Al mismo tiempo, probablemente por la influencia del protestantismo y de su coexistencia con las minorías —incluida la relevante comunidad judía holandesa—, los Países Bajos han sido generalmente una tierra de particular tolerancia hacia la pluralidad de ideas, creencias y estilos de vida. Esa libertad, unida a la económica, permitió a la sociedad holandesa alcanzar unos niveles de bienestar situados entre los más altos del planeta. El país, decimoquinto del mundo en el Índice de Libertad Económica, supera a sus vecinos, a Francia, a España, a toda Escandinavia y a los Estados Unidos. En el Índice de Libertad Moral, los Países Bajos ocupan la primera posición del mundo y son el único país en superar los noventa puntos sobre un total posible de cien.

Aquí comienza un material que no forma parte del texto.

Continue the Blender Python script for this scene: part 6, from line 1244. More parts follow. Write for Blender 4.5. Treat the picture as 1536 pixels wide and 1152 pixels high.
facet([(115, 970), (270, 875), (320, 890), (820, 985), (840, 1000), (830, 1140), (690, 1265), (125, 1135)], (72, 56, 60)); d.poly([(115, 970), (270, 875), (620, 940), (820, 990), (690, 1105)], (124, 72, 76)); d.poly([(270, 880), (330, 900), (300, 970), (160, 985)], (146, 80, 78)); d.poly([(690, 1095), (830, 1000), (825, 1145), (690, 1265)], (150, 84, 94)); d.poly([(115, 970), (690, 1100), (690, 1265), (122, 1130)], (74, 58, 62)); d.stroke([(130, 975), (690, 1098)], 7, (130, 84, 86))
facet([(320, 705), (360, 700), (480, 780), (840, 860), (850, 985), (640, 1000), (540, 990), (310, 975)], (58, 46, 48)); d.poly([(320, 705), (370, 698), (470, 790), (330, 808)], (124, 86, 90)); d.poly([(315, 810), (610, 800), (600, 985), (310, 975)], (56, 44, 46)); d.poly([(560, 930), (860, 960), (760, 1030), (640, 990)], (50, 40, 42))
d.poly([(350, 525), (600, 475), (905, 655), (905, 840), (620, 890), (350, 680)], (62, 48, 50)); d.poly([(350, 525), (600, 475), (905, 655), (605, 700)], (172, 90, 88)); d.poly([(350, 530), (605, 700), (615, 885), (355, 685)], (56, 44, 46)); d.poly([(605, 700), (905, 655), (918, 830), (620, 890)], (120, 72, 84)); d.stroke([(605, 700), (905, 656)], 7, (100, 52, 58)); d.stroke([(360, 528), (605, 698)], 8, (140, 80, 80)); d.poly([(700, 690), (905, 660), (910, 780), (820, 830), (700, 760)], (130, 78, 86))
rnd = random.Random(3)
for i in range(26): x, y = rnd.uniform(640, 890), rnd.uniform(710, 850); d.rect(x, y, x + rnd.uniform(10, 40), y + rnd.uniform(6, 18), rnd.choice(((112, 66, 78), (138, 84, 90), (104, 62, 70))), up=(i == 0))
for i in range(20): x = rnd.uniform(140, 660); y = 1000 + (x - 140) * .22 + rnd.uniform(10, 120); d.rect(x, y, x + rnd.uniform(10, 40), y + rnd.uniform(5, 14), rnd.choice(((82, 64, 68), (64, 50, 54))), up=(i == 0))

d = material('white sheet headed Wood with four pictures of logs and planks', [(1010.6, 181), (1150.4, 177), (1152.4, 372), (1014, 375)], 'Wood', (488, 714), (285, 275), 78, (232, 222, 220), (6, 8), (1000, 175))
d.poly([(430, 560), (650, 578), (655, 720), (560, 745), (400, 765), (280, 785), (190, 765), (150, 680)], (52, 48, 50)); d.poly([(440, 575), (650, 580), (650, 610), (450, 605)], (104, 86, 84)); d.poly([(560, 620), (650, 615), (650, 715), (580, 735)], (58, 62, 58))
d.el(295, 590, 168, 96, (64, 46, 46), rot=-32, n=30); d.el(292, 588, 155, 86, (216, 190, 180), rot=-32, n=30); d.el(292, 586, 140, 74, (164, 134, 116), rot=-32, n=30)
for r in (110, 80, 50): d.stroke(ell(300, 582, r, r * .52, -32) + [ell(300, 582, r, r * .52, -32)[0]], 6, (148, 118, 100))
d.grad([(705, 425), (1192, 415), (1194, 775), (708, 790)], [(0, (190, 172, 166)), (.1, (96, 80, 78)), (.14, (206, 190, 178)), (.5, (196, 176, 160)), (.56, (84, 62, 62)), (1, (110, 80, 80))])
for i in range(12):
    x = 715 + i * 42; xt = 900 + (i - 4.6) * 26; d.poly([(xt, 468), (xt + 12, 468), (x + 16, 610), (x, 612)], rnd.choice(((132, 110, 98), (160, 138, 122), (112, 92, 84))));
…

Ambas libertades, la económica y la moral, peligrarán si Geert Wilders se hace con el gobierno holandés. Vivimos en todo el planeta un momento de fuerte cuestionamiento, precisamente, de los dos factores de éxito de Holanda (libre comercio y libertades personales) a causa del auge, por un lado, de la nueva izquierda alternativa y, por otro, del equivalente de derecha. Ambas son profundamente estatistas y constituyen reflejos exactos la una de la otra. El PVV comparte la fiebre trumputiniana pero Trump representa un nacionalismo económico cuyo contagio sería suicida para un país tan cimentado en el comercio, y Putin representa un fortísimo retroceso en materia de derechos civiles y libertades públicas. La sociedad holandesa, más que cualquier otra de Europa, haría bien en reflexionar a fondo sobre dónde estaría hoy sin la libertad comercial, la conexión con el resto del mundo y las libertades personales más desarrolladas del planeta. Es todo eso lo que ha llevado a Holanda a ser lo que es, pero esta misma semana puede emprender el camino de regreso si los holandeses confían su gobierno a Wilders.

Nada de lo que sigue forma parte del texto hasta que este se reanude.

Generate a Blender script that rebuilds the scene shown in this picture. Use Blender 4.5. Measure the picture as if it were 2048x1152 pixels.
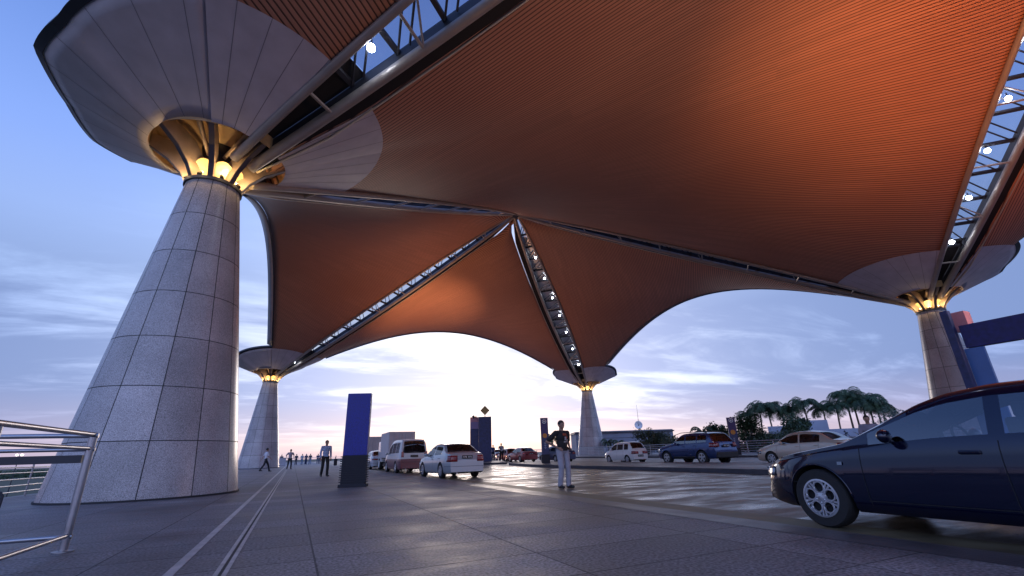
import bpy, bmesh, math, random
from math import sin, cos, pi, sqrt, radians as R_
from mathutils import Vector, Matrix
random.seed(7)
S = bpy.context.scene
COL = S.collection
for o in list(bpy.data.objects): bpy.data.objects.remove(o)

# ------------------------------------------------------------------ camera
PITCH, ROLL, YAW = 0.3461, -0.0315, 0.433
uc = Vector((0, cos(PITCH), sin(PITCH))); rc = Vector((1, 0, 0)); vc = Vector((0, -sin(PITCH), cos(PITCH)))
r2 = rc * cos(ROLL) + vc * sin(ROLL); v2 = -rc * sin(ROLL) + vc * cos(ROLL)
def cw(q):   # camera-levelled frame -> world (Y runs along the road, X across it)
    return Vector((q.x * cos(YAW) + q.y * sin(YAW), -q.x * sin(YAW) + q.y * cos(YAW), q.z))
Fw, Rw, Uw = cw(uc), cw(r2), cw(v2)
cd = bpy.data.cameras.new('camera'); cam = bpy.data.objects.new('camera', cd); COL.objects.link(cam)
cd.sensor_width = 36; cd.lens = 16.03; cd.clip_end = 20000; cd.clip_start = .05
cam.matrix_world = Matrix(((Rw.x, Uw.x, -Fw.x, 0), (Rw.y, Uw.y, -Fw.y, 0), (Rw.z, Uw.z, -Fw.z, .92), (0, 0, 0, 1)))
S.camera = cam
S.view_settings.view_transform = 'Standard'; S.view_settings.look = 'None'
S.view_settings.exposure = 0.55; S.view_settings.gamma = 1
S.render.engine = 'CYCLES'
S.cycles.max_bounces = 6

# ------------------------------------------------------------------ world
SUN_AZ, SUN_EL = R_(20), R_(7)      # azimuth from +Y towards +X
sd = Vector((sin(SUN_AZ) * cos(SUN_EL), cos(SUN_AZ) * cos(SUN_EL), sin(SUN_EL)))
W = bpy.data.worlds.new('World'); S.world = W; W.use_nodes = True
nt = W.node_tree; N = nt.nodes; L = nt.links; N.clear()
def nd(t, **k):
    n = N.new(t)
    for a, b in k.items(): setattr(n, a, b)
    return n
def inp(n, i, val):
    if isinstance(val, bpy.types.NodeSocket): n.id_data.links.new(val, n.inputs[i])
    else: n.inputs[i].default_value = val
def math_(tree, op, a, b=None, c=None, clamp=False):
    n = tree.nodes.new('ShaderNodeMath'); n.operation = op; n.use_clamp = clamp
    inp(n, 0, a)
    if b is not None: inp(n, 1, b)
    if c is not None: inp(n, 2, c)
    return n.outputs[0]
def ramp(tree, fac, stops, interp='LINEAR'):
    n = tree.nodes.new('ShaderNodeValToRGB'); n.color_ramp.interpolation = interp
    e = n.color_ramp.elements
    while len(e) < len(stops): e.new(.5)
    for i, (p, c) in enumerate(stops):
        e[i].position = p; e[i].color = (*c, 1) if len(c) == 3 else c
    inp(n, 0, fac); return n.outputs[0]
def mixc(tree, f, a, b, bt='MIX'):
    n = tree.nodes.new('ShaderNodeMix'); n.data_type = 'RGBA'; n.blend_type = bt
    inp(n, 0, f)
    for i, q in ((6, a), (7, b)):
        if isinstance(q, bpy.types.NodeSocket): tree.links.new(q, n.inputs[i])
        else: n.inputs[i].default_value = (*q, 1)
    return n.outputs[2]
tc = nd('ShaderNodeTexCoord'); g = tc.outputs['Generated']
sep = nd('ShaderNodeSeparateXYZ'); L.new(g, sep.inputs[0])
el = math_(nt, 'MAXIMUM', sep.outputs[2], 0.0)
base = ramp(nt, el, [(0, (.34, .32, .50)), (.025, (.52, .41, .52)), (.06, (.34, .38, .66)), (.14, (.31, .42, .75)), (.30, (.34, .48, .82)), (.48, (.20, .33, .76)), (.68, (.10, .20, .55)), (1, (.06, .12, .38))])
dt = nd('ShaderNodeVectorMath', operation='DOT_PRODUCT'); L.new(g, dt.inputs[0]); dt.inputs[1].default_value = sd
dot = math_(nt, 'MAXIMUM', dt.outputs['Value'], 0.0)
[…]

De todos los líderes de este nuevo populismo tradicionalista europeo, el holandés era últimamente uno de los menos inmoderados en sus expresiones, pero ya vuelve a producir vértigo. Parecía que su conexión israelí podía vacunarle contra la tentación de alinearse claramente con el resto de la nueva extrema derecha emergente, pero no: ese alineamiento ya es total, como se vio en la reciente reunión de Coblenza, donde afirmó sentirse llamado por “la Historia” a “salvar Europa” y donde alentó a los europeos a iniciar en 2017 una “primavera patriótica para salvar el Estado-nación”. Cuando dice “Europa” se refiere a una visión etnocultural bastante estrecha y estática de nuestro continente. Los cristales rotos serán esta vez los de las carnicerías halal, pero el déjà vu es inevitable.
Una cosa es rechazar una Unión Europea que ha degenerado hasta convertirse en un poder burocrático descontrolado, y aspirar consiguientemente a abandonarla si no da un improbable giro de ciento ochenta grados, y otra es pensar que un país como Holanda pueda erigirse en una fortaleza o en un compartimento estanco en pleno siglo XXI. Lo malo de la UE es la casta opaca y ladrona de Bruselas, y su maraña regulatoria, pero incluso en un escenario post-UE hay que mantener lo bueno de la construcción europea, aquello que refuerza al individuo, es decir, un marco común de libertad individual y el libre tránsito de bienes, servicios, personas, datos y capitales: precisamente todo lo que estos arcaicos nacionalistas detestan y todo lo que queremos universalizar los libertarios de todo el mundo, incluido el pequeño y valiente Libertarische Partij holandés que concurre este miércoles en casi todo el país, con Robert Valentine como candidato a primer ministro. Como los libertarios españoles, ellos también proponen salir de esta UE irrecuperable, pero no para devolverle el poder al Estado sino a las personas. Y eso sí entronca con la valiosa y ejemplar tradición holandesa de tolerancia y libertad, que tan positivamente influyó en Europa y en el mundo. Si gana Wilders puede ganar el populismo estatista de un signo en todo el Norte europeo. Y, como reacción, el del otro signo en el Sur del continente. Si cae Holanda caemos todos.